Finland, of which we talked in previous issues of this magazine, paved the way to these educational programs, but the Scandinavian country is not the only one offering commendable examples of sustainability education: in a school in North London, for example, children between 3 and 11 years old learn songs that teach them all they need to know about fossil fuels, compost, the impact the different means of transportation have on the environment and a lot more. 

Children love singing about green issues”, says Beth Cleine, one of the teachers at the London school. “They learn simple, catchy songs and sing them in the classroom; it's a fun way of learning all together”. Each song is connected with a small project, mostly visual: so, for example, when the children learn the "Compost and growing" song, with the help of their teachers they set up compost bins, which are very useful in the school's vegetable garden and essential to understand the concept of sustainable development, and especially the concepts of use of resources and sustainable food.

In Italy, the issue of sustainable development has reached classrooms thanks to new educational programs. A good example comes from older students and has a more theoretic and less practical approach: the  interdisciplinary education at the University of Siena, where the Department of Physical Sciences, Earth and Environment offers a course called “Sustainability”. The program, which includes subjects that range from economy and sociology to energy and transport, is part of the University's commitment to sustainable development, also in relation to the important role assumed within the UN Sustainable Development Solutions Network project. 

BCFN has promoted, and will keep promoting, free initiatives designed for students and teaches in Italy.
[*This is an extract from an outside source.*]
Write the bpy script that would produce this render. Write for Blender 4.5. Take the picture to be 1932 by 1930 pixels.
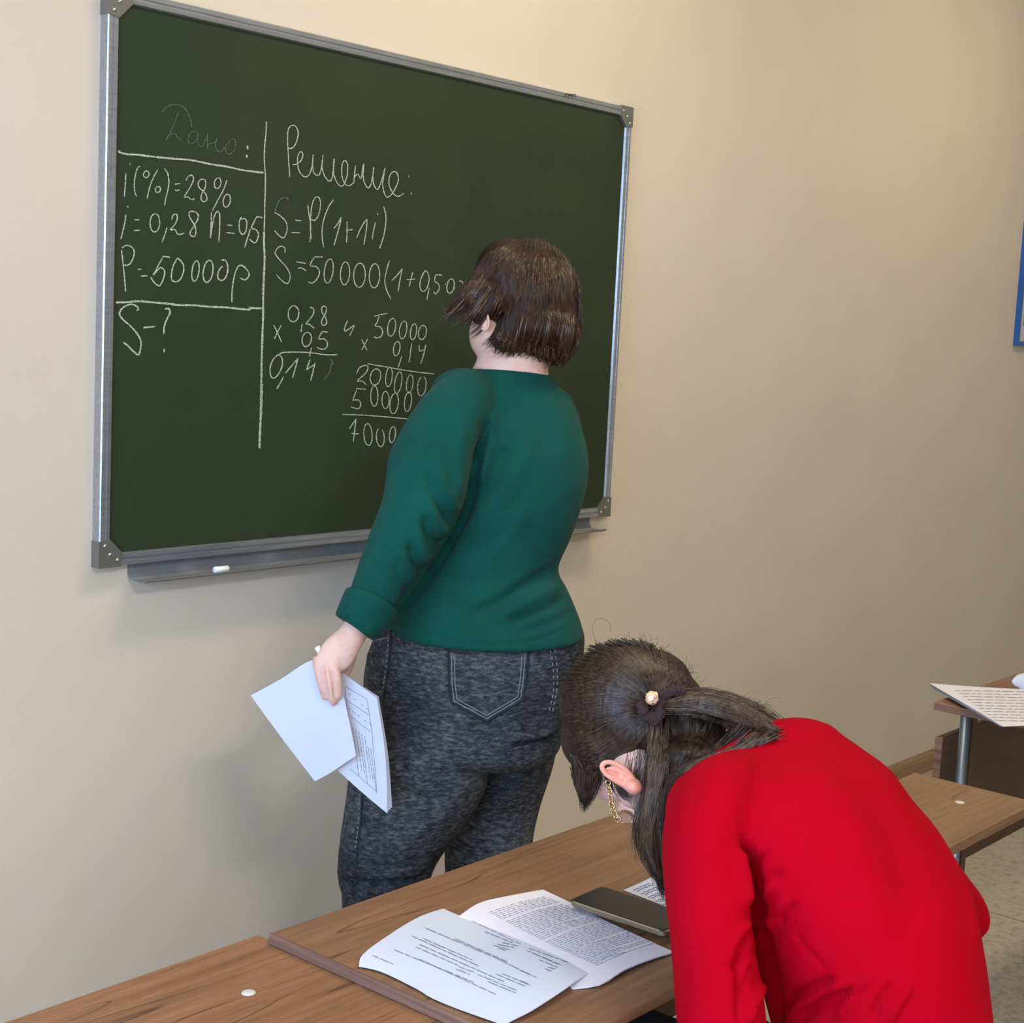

Educational programs that create great synergy between food education and environmental education: a comprehensive analysis that explains the close connection between food and environment, health, society and migration. 

In particular, the program “Us, food and our planet” offers educational tools ranging from children stories to materials that teachers can use during their lessons, including special courses on the environment and sustainability education, all available on a dedicated website whose content is constantly updated and expanded.